En concreto, en el año 1854 se concede la primera licencia para un mirador en la calle Portal del Rey, 32. Y 165 años después siguen en Vitoria por su gran utilidad y belleza. “El mirador no se pudo hacer antes porque los tamaños de cristal llegaban a un límite determinado y para vanos largos no había fabricación industrializada del vidrio”, detalla. Así fue hasta que en 1840 los franceses lo desarrollaron y a partir de ese momento comenzaron a proliferar. En Gasteiz hay miles, “pero no se sabe cuántos exactamente”.
Los más curiosos Zárate selecciona en su obra los más curiosos y artísticos, como los que corresponden a las casas llamadas de Echevarría, que fueron edificadas en 1920, en la esquina calle Prado con Diputación. También la calle Cuchillería, que en su número 17, ofrece “una singular obra, que probablemente sea la de mayor complejidad de elaboración: un mirador completamente tallado, a excepción de las maderas planas utilizadas para los marcos de las ventanas”. En esa misma artería, pero en el 17, “sorprende” el conjunto de cuatro miradores en disminución, “que parecen las pagodas japonesas por la peculiar curvatura de los vierteaguas instalados en los apoyabrazos y tejadillos”. También llaman la atención los de Los Arquillos, que inicialmente no los tuvieron, “pero fueron sometidos a la moda y enriquecieron su esplendor”. Hasta llegar a la “niña bonita” de Zárate, el mirador de Mateo Moraza: una hermosa galería, llamada El Palmeral, con cierto aire Art-Nouveau, diseñada por el arquitecto Javier Aguirre, por encargo de la Caja de Ahorros Municipal y colocada en 1907. “Resulta un espectacular ejemplo de varios aspectos, que aparecen individualmente, en los miradores: orientación a la solana, cristales que retienen los rayos solares en la piedra interior, madera y cristal, además de la capacidad artística del artesano para conseguir el efecto deseado”, enfatiza.
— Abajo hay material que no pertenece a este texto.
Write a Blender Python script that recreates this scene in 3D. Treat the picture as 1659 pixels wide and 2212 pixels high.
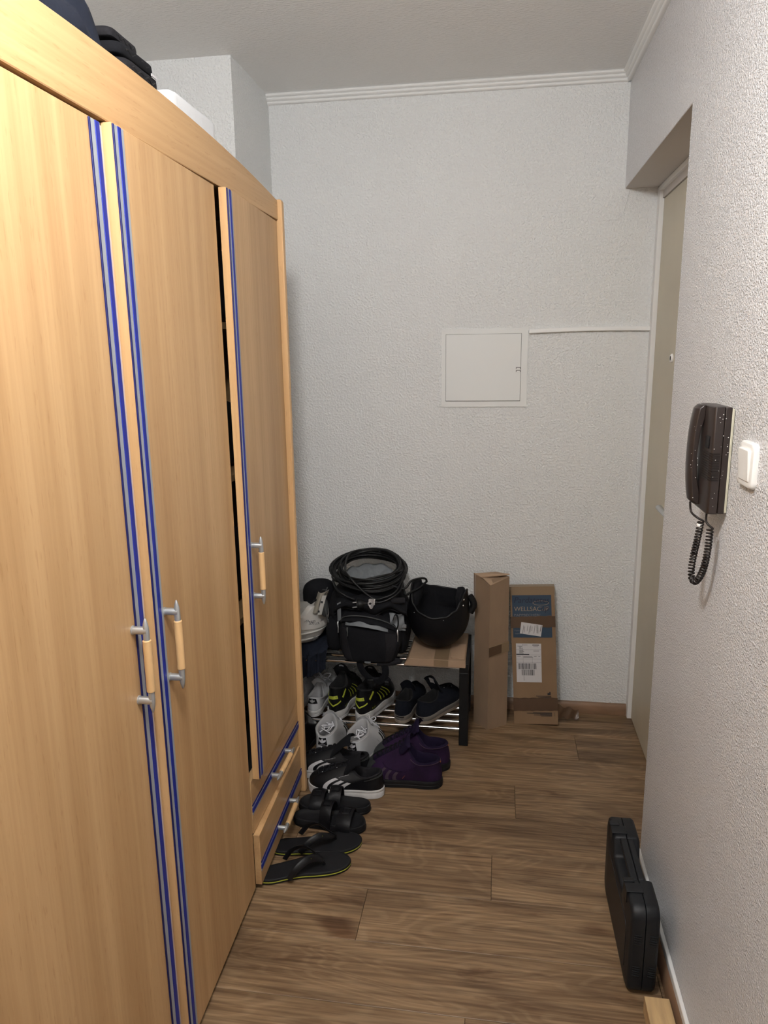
import bpy, bmesh, math, random
from mathutils import Vector, Matrix, noise

for _o in list(bpy.data.objects):
    bpy.data.objects.remove(_o)
SC = bpy.context.scene
COL = SC.collection
R = math.radians
PI = math.pi

# ------------------------------------------------------------------ camera
cam_d = bpy.data.cameras.new('camera')
cam = bpy.data.objects.new('camera', cam_d)
COL.objects.link(cam)
_p, _y, _r = R(12.507), R(8.919), R(-0.823)
_f = Vector((-math.sin(_y) * math.cos(_p), math.cos(_y) * math.cos(_p), -math.sin(_p)))
_rt = _f.cross(Vector((0, 0, 1))).normalized()
_up = _rt.cross(_f)
_rt2 = _rt * math.cos(_r) + _up * math.sin(_r)
_up2 = -_rt * math.sin(_r) + _up * math.cos(_r)
_m = Matrix((_rt2, _up2, -_f)).transposed().to_4x4()
_m.translation = Vector((0, 0, 1.54))
cam.matrix_world = _m
cam_d.sensor_fit = 'VERTICAL'
cam_d.sensor_height = 24.0
cam_d.lens = 24.0 * 1583.66 / 2212
cam_d.clip_start = 0.05
SC.camera = cam

# ------------------------------------------------------------------ world, view
w = bpy.data.worlds.new('world')
SC.world = w
w.use_nodes = True
w.node_tree.nodes['Background'].inputs[0].default_value = (0.75, 0.85, 1.0, 1)
w.node_tree.nodes['Background'].inputs[1].default_value = 0.0
vs = SC.view_settings
vs.view_transform = 'Standard'
vs.look = 'None'
vs.gamma = 1
vs.use_curve_mapping = False
vs.exposure = 0.0
LAMP_POS = Vector((-0.26, 0.62, 2.30))
LAMP_POWER = 68.0
FILL_POS = Vector((0.10, -1.1, 2.30))  # unseen fill lamp, added to lift the lower hallway and soften shadows
FILL_POWER = 8.0

# ------------------------------------------------------------------ materials
def newmat(name):
    m = bpy.data.materials.new(name)
    m.use_nodes = True
    return m, m.node_tree.nodes, m.node_tree.links, m.node_tree.nodes['Principled BSDF']

def mat(name, col, rough=0.6, metal=0.0, bump=None, spec=0.5, var=None, coat=0.0, alpha=1.0, sheen=0.0):
    """bump=(scale,strength,distance) noise; var=(scale,amount,(sx,sy,sz)) brightness noise"""
    m, n, l, b = newmat(name)
    c = (*col, 1)
    b.inputs['Base Color'].default_value = c
    b.inputs['Roughness'].default_value = rough
    b.inputs['Metallic'].default_value = metal
    b.inputs['Specular IOR Level'].default_value = spec
    b.inputs['Coat Weight'].default_value = coat
    b.inputs['Alpha'].default_value = alpha
    b.inputs['Sheen Weight'].default_value = sheen
    if bump or var:
        tc = n.new('ShaderNodeTexCoord')
    if var:
        mp = n.new('ShaderNodeMapping')
        mp.inputs['Scale'].default_value = var[2] if len(var) > 2 else (1, 1, 1)
        l.new(tc.outputs['Object'], mp.inputs[0])
        nz = n.new('ShaderNodeTexNoise')
        nz.inputs['Scale'].default_value = var[0]
        nz.inputs['Detail'].default_value = 5
        l.new(mp.outputs[0], nz.inputs['Vector'])
        rp = n.new('ShaderNodeValToRGB')
        a = var[1]
        rp.color_ramp.elements[0].position = 0.3
        rp.color_ramp.elements[1].position = 0.7
        rp.color_ramp.elements[0].color = tuple(x * (1 - a) for x in col) + (1,)
        rp.color_ramp.elements[1].color = tuple(min(1, x * (1 + a)) for x in col) + (1,)
        l.new(nz.outputs['Fac'], rp.inputs[0])
        l.new(rp.outputs[0], b.inputs['Base Color'])
    if bump:
        nb = n.new('ShaderNodeTexNoise')
        nb.inputs['Scale'].default_value = bump[0]
        nb.inputs['Detail'].default_value = 4
        l.new(tc.outputs['Object'], nb.inputs['Vector'])
        bp = n.new('ShaderNodeBump')
        bp.inputs['Strength'].default_value = bump[1]
        bp.inputs['Distance'].default_value = bump[2]
        l.new(nb.outputs['Fac'], bp.inputs['Height'])
        l.new(bp.outputs[0], b.inputs['Normal'])
    return m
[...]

Pero en este caso, además de la armonía entre sus formas rectas y curvas, -agrega- observamos los cristales superiores tintados para proteger del sol los ojos de los moradores: son pequeños trozos de cristal de diferentes colores y unidos mediante plomo y madera.
Aparte, están los “magníficos ejemplares” de la Virgen Blanca, y los que desde ahí dan a Postas, con una “galería-capilla-coro”, más la especial curvatura de los números 14 y 16 de la calle Manuel Iradier. Todo ello hace que sea “un verdadero placer contemplar estas obras en las que los carpinteros dejaron su impronta”, remarca Zárate.
Los miradores. Las blancas balconadas que salpican las fachadas de Vitoria se originaron en el Casco Viejo, como reflejo del comienzo de la era industrial. A través de la Virgen Blanca y de Los Arquillos se fueron extendiendo hacia el Ensanche decimonónico. El más antiguo se remonta a 1854 y fue construido en la calle Portal del Rey.
El libro. ‘Gastehiz-Victoria, miradas de ida y vuelta’ hace un repaso a los miles de miradores que tiene la ciudad. Su autor, Iñaki Zárate, lo presentará este jueves, a las 19.30 horas en el Museo de los Faroles (Zapatería, 33).